Can Obama Win Back Independents Without Further Alienating the Left?

One should always be wary of highly partisan people who make sweeping post-election predictions about future elections (cf. Carville, James, 40 More Years: How the Democrats Will Rule the Next Generation, copyright 2009.) But while John Podhoretz’s essay “The Liberal Crisis” has a whiff of wishful thinking to it, his predictions are far more limited, and grounded in analysis of election results in the past half century.

Does Barack Obama now look like a loser? It would be foolish to write Obama’s political epitaph, though it would be even more foolish to assume that his 2008 performance before the national electorate offers much in the way of guidance about how he will fare a second time. A recent president whose election results most closely compare with his is George H. W. Bush, who won 53.4 percent in 1988 (slightly better, in fact, than Obama’s 2008 tally) and had, moreover, a 91 percent approval rating in March 1991. Twenty months later, in November 1992, Bush went on to secure a shockingly low 38 percent of the vote.

Obama is certainly in political peril. In 2008 he won independent voters by 17 points in 2008; on November 2, independents preferred Republicans by eight points, an unprecedented 25-point shift. The percentage of the electorate that called itself Democratic shrank by 9 percent (from 39 percent in 2008 to 36 percent this year). Republicans’ participation grew from 32 percent to 36 percent—proportionately, a 12 percent gain. Let us assume that Obama succeeds in changing the trend line in 2012 by bringing back half the independents his party lost in 2010 and increasing Democratic participation by a percentage point or two over Republicans. If he does so, he will not suffer the kind of defeat his party did in November. But he will still lose.

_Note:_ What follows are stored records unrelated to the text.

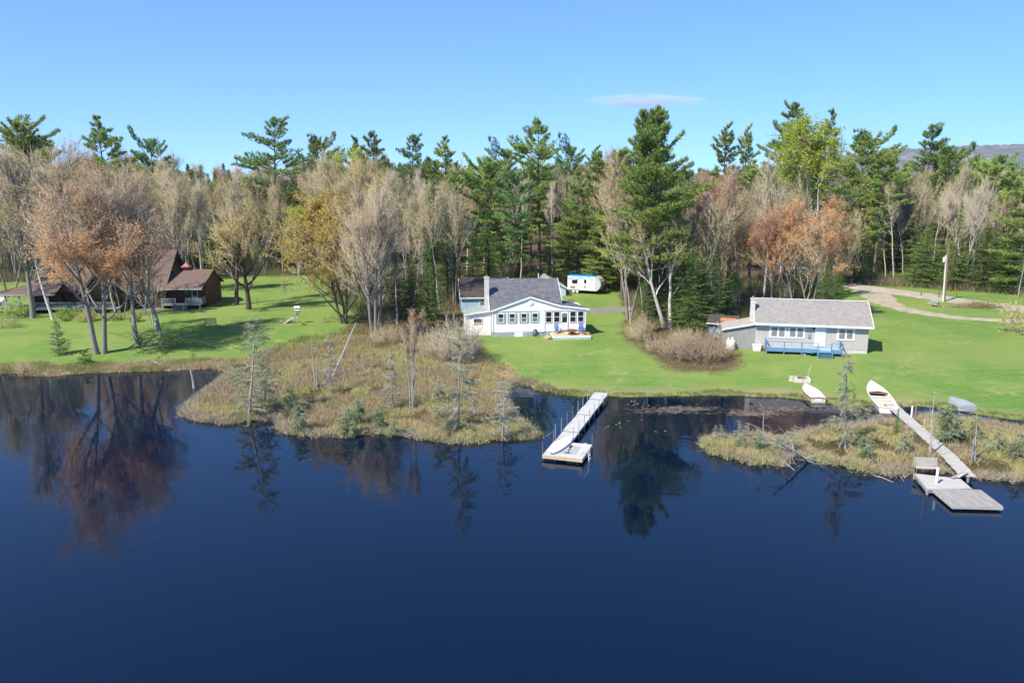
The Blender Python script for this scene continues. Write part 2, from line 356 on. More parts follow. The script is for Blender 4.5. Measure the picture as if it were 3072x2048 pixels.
def mixc(f, a, b, kind='MIX'):
    m = n.new('ShaderNodeMix'); m.data_type = 'RGBA'; m.blend_type = kind
    for sock, val in ((m.inputs['Factor'], f), (m.inputs['A'], a), (m.inputs['B'], b)):
        if hasattr(val, 'is_linked'): L.new(val, sock)
        elif isinstance(val, tuple): sock.default_value = (*val, 1)
        else: sock.default_value = val
    return m.outputs['Result']
mpn = n.new('ShaderNodeMapping'); mpn.inputs['Rotation'].default_value = (0, 0, .5); mpn.inputs['Scale'].default_value = (.25, 1.6, 1); L.new(geo.outputs['Position'], mpn.inputs[0])
lawn = ramp(noise(.16, 5, .62), [(.42, (.06, .165, .025)), (.5, (.13, .225, .045)), (.58, (.25, .27, .09))])
lawn = mixc(.5, lawn, ramp(noise(.9, 4, .7, mpn.outputs[0]), [(.36, (.065, .165, .025)), (.62, (.21, .29, .075))]))
lawn = mixc(.45, lawn, ramp(noise(7, 3, .8), [(.34, (.045, .11, .018)), (.66, (.225, .32, .09))]))
spots = ramp(noise(.33, 7, .78), [(.56, (0, 0, 0)), (.66, (1, 1, 1))])
lawn = mixc(spots, lawn, (.30, .28, .12))
lawn = mixc(ramp(noise(.055, 4, .6), [(.42, (0, 0, 0)), (.62, (.7, .7, .7))]), lawn, (.215, .27, .07))
wv = n.new('ShaderNodeTexWave'); wv.inputs['Scale'].default_value = .42; wv.inputs['Distortion'].default_value = 5; wv.inputs['Detail'].default_value = 2; wv.inputs['Detail Scale'].default_value = .4
mw = n.new('ShaderNodeMapping'); mw.inputs['Rotation'].default_value = (0, 0, 1.15); L.new(geo.outputs['Position'], mw.inputs[0]); L.new(mw.outputs[0], wv.inputs['Vector'])
lawn = mixc(.10, lawn, ramp(wv.outputs['Fac'], [(.2, (.075, .18, .03)), (.8, (.19, .28, .075))]))
bogc = ramp(noise(1.1, 6, .7), [(.3, (.045, .034, .018)), (.5, (.085, .07, .03)), (.7, (.12, .10, .04))])
litc = ramp(noise(1.4, 6, .75), [(.3, (.055, .04, .025)), (.5, (.12, .085, .052)), (.72, (.08, .085, .03))])
strc = ramp(noise(1.8, 5, .7), [(.3, (.26, .20, .11)), (.6, (.34, .27, .16)), (.75, (.17, .19, .06))])
sep = n.new('ShaderNodeSeparateColor'); at = n.new('ShaderNodeAttribute'); at.attribute_name = 'zone'; L.new(at.outputs['Color'], sep.inputs[0])
c = mixc(sep.outputs[2], lawn, strc); c = mixc(sep.outputs[1], c, litc); c = mixc(sep.outputs[0], c, bogc)
L.new(c, p.inputs['Base Color'])
bm = n.new('ShaderNodeBump'); bm.inputs['Strength'].default_value = .6; bm.inputs['Distance'].default_value = .12; L.new(noise(5, 6, .75), bm.inputs['Height']); L.new(bm.outputs[0], p.inputs['Normal'])
me.materials.append(gm)
tag(link('ground', me), kind='structure')

# lake
wm = bpy.data.materials.new('lake_water'); wm.use_nodes = True
n = wm.node_tree.nodes; L = wm.node_tree.links; p = n['Principled BSDF']
p.inputs['Base Color'].default_value = (.0, .0052, .020, 1); p.inputs['Roughness'].default_value = .03; p.inputs['IOR'].default_value = 1.42
geo = n.new('ShaderNodeNewGeometry')
mpn = n.new('ShaderNodeMapping'); mpn.inputs['Scale'].default_value = (.55, 1.0, 1); L.new(geo.outputs['Position'], mpn.inputs[0])
a = noise(1.2, 3, .55, mpn.outputs[0]); b_ = noise(.09, 3, .5)
mk = n.new('ShaderNodeMapRange'); mk.inputs[1].default_value = .45; mk.inputs[2].default_value = .66; mk.inputs[3].default_value = .10; mk.inputs[4].default_value = 1; L.new(b_, mk.inputs[0])
bm = n.new('ShaderNodeBump'); bm.inputs['Distance'].default_value = .02; L.new(a, bm.inputs['Height']); L.new(mk.outputs[0], bm.inputs['Strength']); L.new(bm.outputs[0], p.inputs['Normal'])
wb = MB().add([(-900, -300, 0), (900, -300, 0), (900, 98, 0), (-900, 98, 0)], [(0, 1, 2, 3)])
tag(wb.build('lake', wm), kind='structure')

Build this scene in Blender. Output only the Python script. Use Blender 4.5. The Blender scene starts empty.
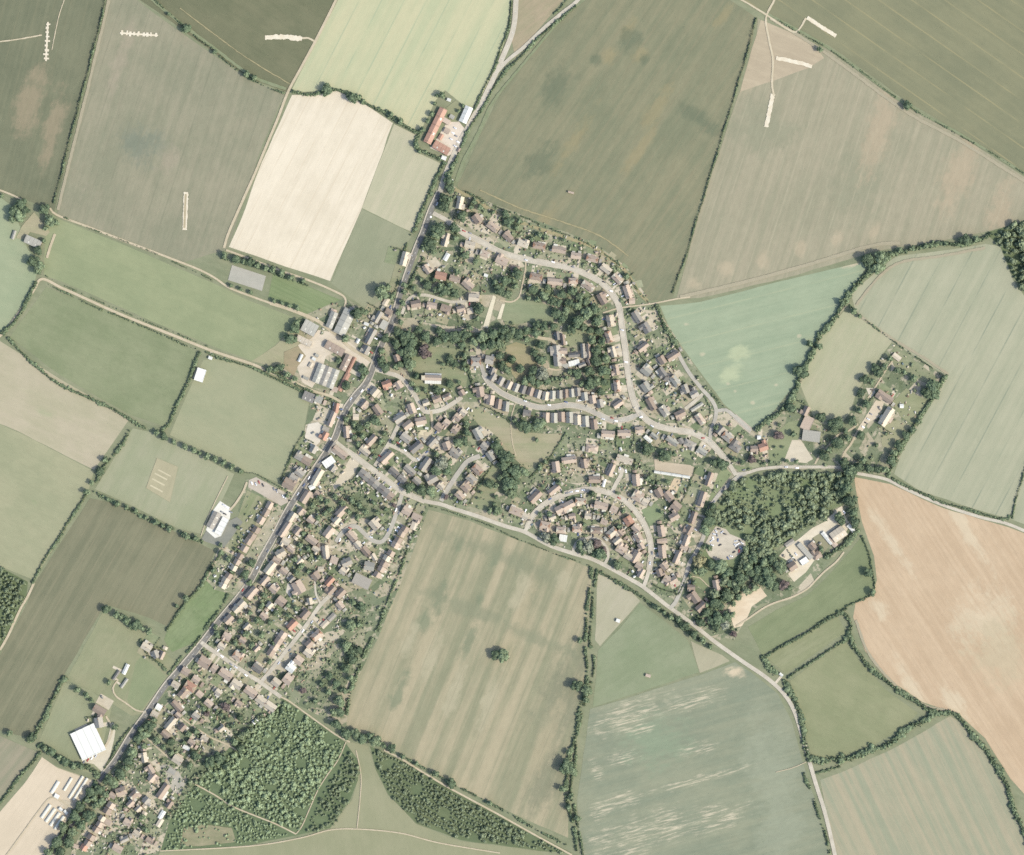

My “wishful thinking” reference above is based on the fact that much of Podhoretz’s essay focuses on the possibility that Obama will face a significant challenger from his left in 2012.  (Russ Feingold? C’mon…) But I think Podhoretz is correct in arguing that Obama’s need to protect his left flank may keep from tacking toward the center as deftly as Clinton did after the Republican midterm tsunami during Clinton’s first term.

Ever since Obama took office, leftists have issued complaints against him that, to the non-leftist ear, sound insane.They claim he has been too moderate, too compromising, too much of a technocrat. They say the $863 billion stimulus was too small by half—an assertion impossible to prove, and pointless in any case, since the stimulus that did become law was as large as the political system in Washington controlled entirely by Democrats could stomach. Liberals were and are angry that Obama gave up the so-called public option on health care, when he had no choice but to do so to win Democratic support to get the bill through the Senate.

In point of fact, Obama has done everything in his power to advance the most unshakably leftist agenda since Johnson’s time, and possibly since the days of Franklin Roosevelt—with remarkable results. He should be celebrated by liberals and the left, not criticized by them, and certainly not abandoned by them.


2 thoughts on “Can Obama Win Back Independents Without Further Alienating the Left?

  1. Obama didn’t abandon his idealism, he was betrayed by it, because the Republican counterpunch has made the center somewhere right of fascist Italy. But Obama’s counter-counterattack has been weak, has lacked communication and directness with the people and frankly, courage. In 2 years however, the economy will be back on track and that is the principal determinant of presidential reelections, nothing else matters as much.